Hi Vee Hope, You can compute the "unicity distance" -- a statistical value which tells you the minimum length of ciphertext needed to have a unique solution (when searching it with brute-force). I also have a video about unicity distance on the channel :-). Or you could just test it with a solver, e.g. with CrypTool 2. 1) Unicity distance: To compute the unicity distance, you have to first compute the keyspace size: this is the number of possible polybius squares (= 25!) multiplied with the possible transpositions (I assume transposition key length is 17, so its 17!). So we have 25! * 17! which is about 2^132. The unicity distance is U=entropy_keyspace / redundancy_language = log_2(2^132) / 3.2 (for English) which is 132 / 3.2 which is about 41.26. So we would need about 42 letters of ciphertext to get a solution for an ADFGVX cipher with a transpsition of length 17. Since we have 2 letters per plaintext letter I assume we would need 84 letters of ADFGVX-encoded ciphertext... Of course, this is the absolut minimum. Probably, since the algorithms are not perfect, we would need more ciphertext. 2) With a solver: I did a quick test with CrypTool 2's ADFGVX analyzer template: I removed ciphertexts (messages) from the input and let CT2 break the remaining texts. I was able to successfully solve the ADFGVX ciphertexts having only 2 messages with a total of 336 ciphertext letters (= 168 plaintext letters). In that case, the ciphertexts were encrypted with a transposition key of length 15, so a little shorter than in the computation above in (1). So to answer your question: the theoritcal possible (about 42 plaintext letters) value is of course shorter than the actual ciphertext (about 168 plaintext letters) that we need with a solver. I hope that answers your question :-)

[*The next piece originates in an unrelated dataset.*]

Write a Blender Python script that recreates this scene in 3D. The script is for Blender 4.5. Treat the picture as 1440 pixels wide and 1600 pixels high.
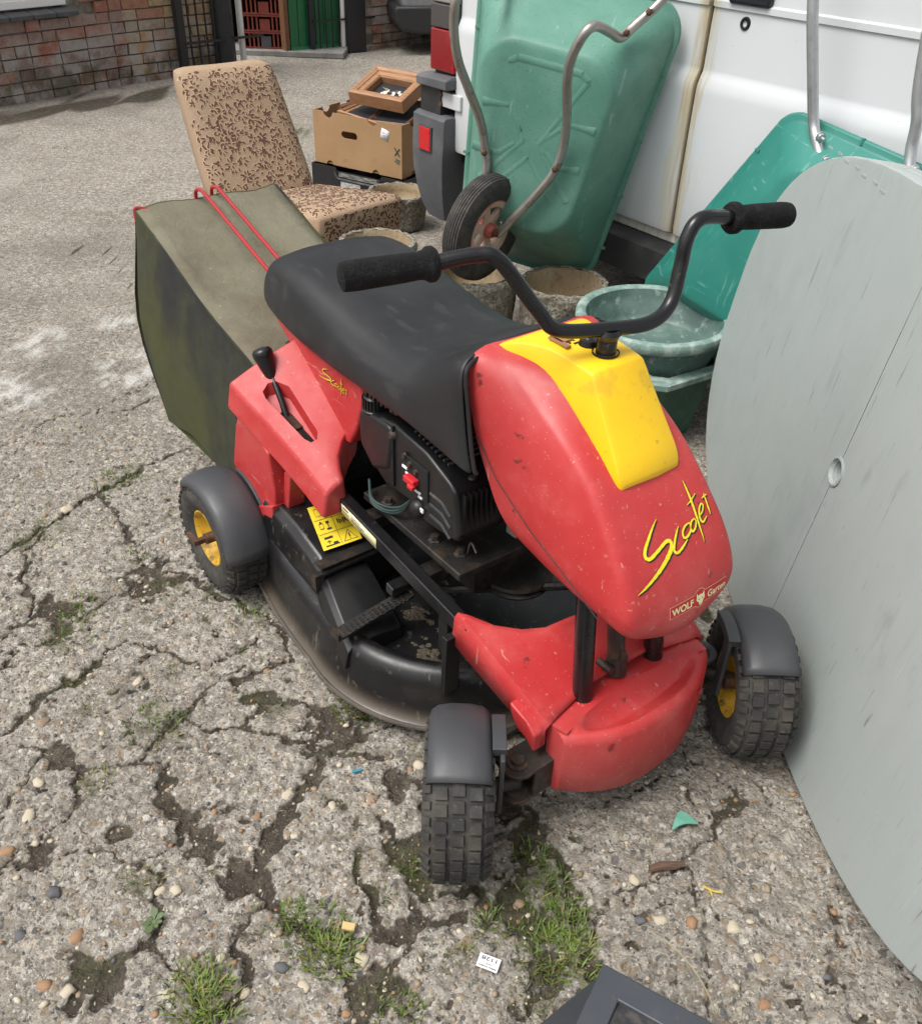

Hiho, Yes, it is much more difficult. To attack a double columnar transposition, you can use a divide&conquer attack and split the attack into two parts (second transposition and then the first transpositon). Same is with ADFGVX, you perform also a divide&conquer attack. Here, you first solve the transpostion and then the substitution. Now, having two transpositions and the substitution, you cannot perform a divide&conquer on this type of cipher since you have basically three ciphers. I hope you understand what I mean :-) The difficulty of attacking an ADFGVX with double columnar is comparable to attacking the GRANIT cipher (see my video on that cipher: kzbin.info/www/bejne/aYO4q3qBorh6lc0). Greetings, Nils

Hello Nathan Gallegos! Where did you see this/where did you get this ? Greetings, Nils

I figured it out, there was a space in my text

Thank you! Always happy to hear when my videos actually help and interest viewers :-) Greetings, Nils

R u taking part in cipher challenge? 😆😆😆

@@oliholbourns7274 A cipher challenge, yeah lol. Still, even with this tool I've had no luck. I've started at a key length of two all the way through to 20 and nothing yet.

@@GhirkoArt yeah, i made 27 iterations on part 6B on the second key. I got the first key as RDF. Hope that helps. Any help would be great 👍. Thanks

@@oliholbourns7274 Unfortunately I'm not doing the same cipher as you there. Mine is part of a RP group I'm with (but really, they put a code infront of me. I don't care what it's for, I gots ta crack it). How I've been going about it is a mix of using the tool but also doing it manually, as I can assume the first 2 words, so I try every number combination then sub in that first phrase. That might help you, as that key is only 3 letters, it shouldn't take too long.

Hiho Andreas Mandoe, It does. You can change the mode of the analyzer to adfgx. How much ciphertext do you have? Greetings, Nils

Hello there! I assume that your ciphertext contains an invalid symbol. For decryption, the ciphertext only may contain the letters a,d,f,g,v,x. So, i assume it may contain any other symbols. Also, have a look if it contains any whitespaces, for example a space symbol or a line break. If you remove these, the message should be decryptable. Also, it should show you which letter/symbol is wrong. I tested it with a wrong letter ("K") and it shows: "Ciphertext contains invalid character: K" - if it shows something like "Ciphertext contains invalid character: " and you don't see anything after the colon it is a white space as mentioned above.